15 Haziran Cumartesi sabahından herkese merhaba.
Hafta sonuna Euro 2024 heyecanıyla başladık. Alman futbolunun efsane isimlerinden Franz Beckenbauer’a saygı duruşuyla açılan 17. Avrupa Futbol Şampiyonası’nın ilk maçında dün akşam Almanya, İskoçya karşısında 5-1’lik bir galibiyetle sahadan ayrıldı. 24 millî takımın mücadele edeceği turnuva, 1 ay boyunca futbol heyecanını canlı tutmaya devam edecek.
Futbol takımları kupa rüyalarıyla sahaya çıkadursun, bugün Günün Hikayesi‘nde de rüyalar konusu var. Tarih boyunca ne anlama geldiği üzerine kafa yorduğumuz rüyalara modern nörobilimin getirdiği açıklamaları ve neden artık rüyalarımız üzerine eskisi kadar konuşmadığımızı Alp Akiş yazdı.
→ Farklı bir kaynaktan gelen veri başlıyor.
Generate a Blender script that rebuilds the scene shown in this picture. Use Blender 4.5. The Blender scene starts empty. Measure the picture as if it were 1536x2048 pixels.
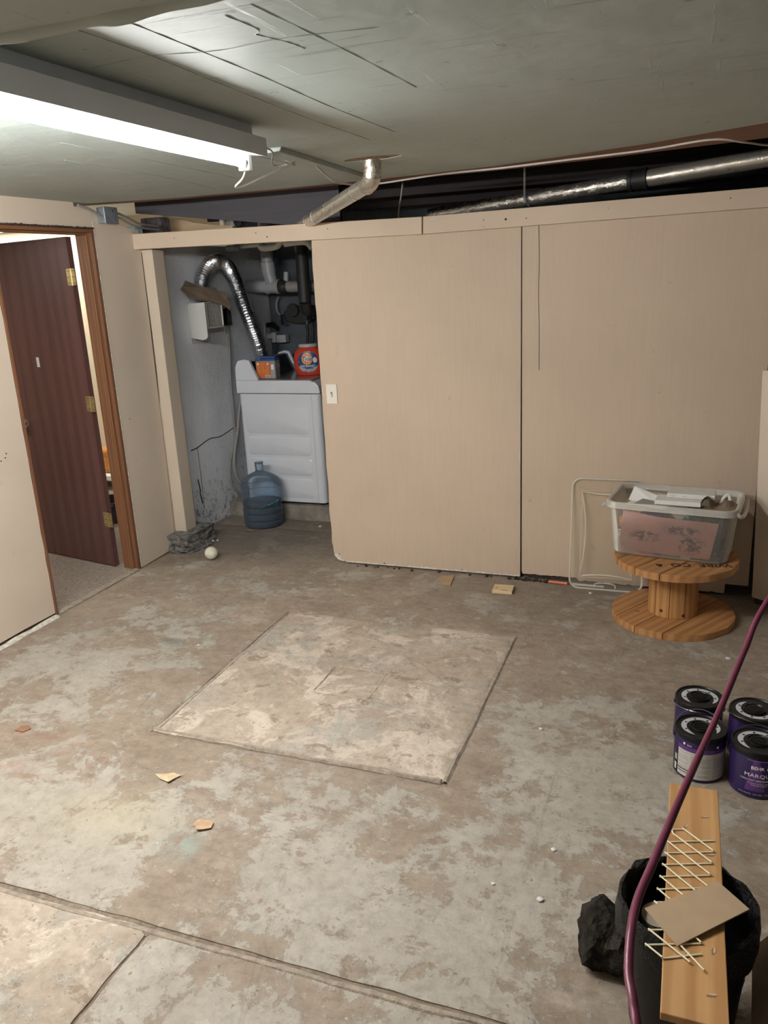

Ayrıca sağlıktan mimariye, seyahat rotalarından gastronomiye haberler, kaçıranlar ve hatırlamak isteyenler için haftanın öne çıkan haberleri de bültende.
10 MADDEDE BU HAFTA
- Eylem Tok: Adalet Bakanı Yılmaz Tunç, Eylem Tok ve oğlu T.C.’nin Türkiye’nin iade talebi kapsamında ABD’de yakalandığını açıkladı. Tunç, süreci yakından takip ettiklerini ifade etti. ABD doğumlu olduğu için Amerikan vatandaşlığı bulunan T.C.’nin iadesi konusunda soru işaretleri bulunuyor.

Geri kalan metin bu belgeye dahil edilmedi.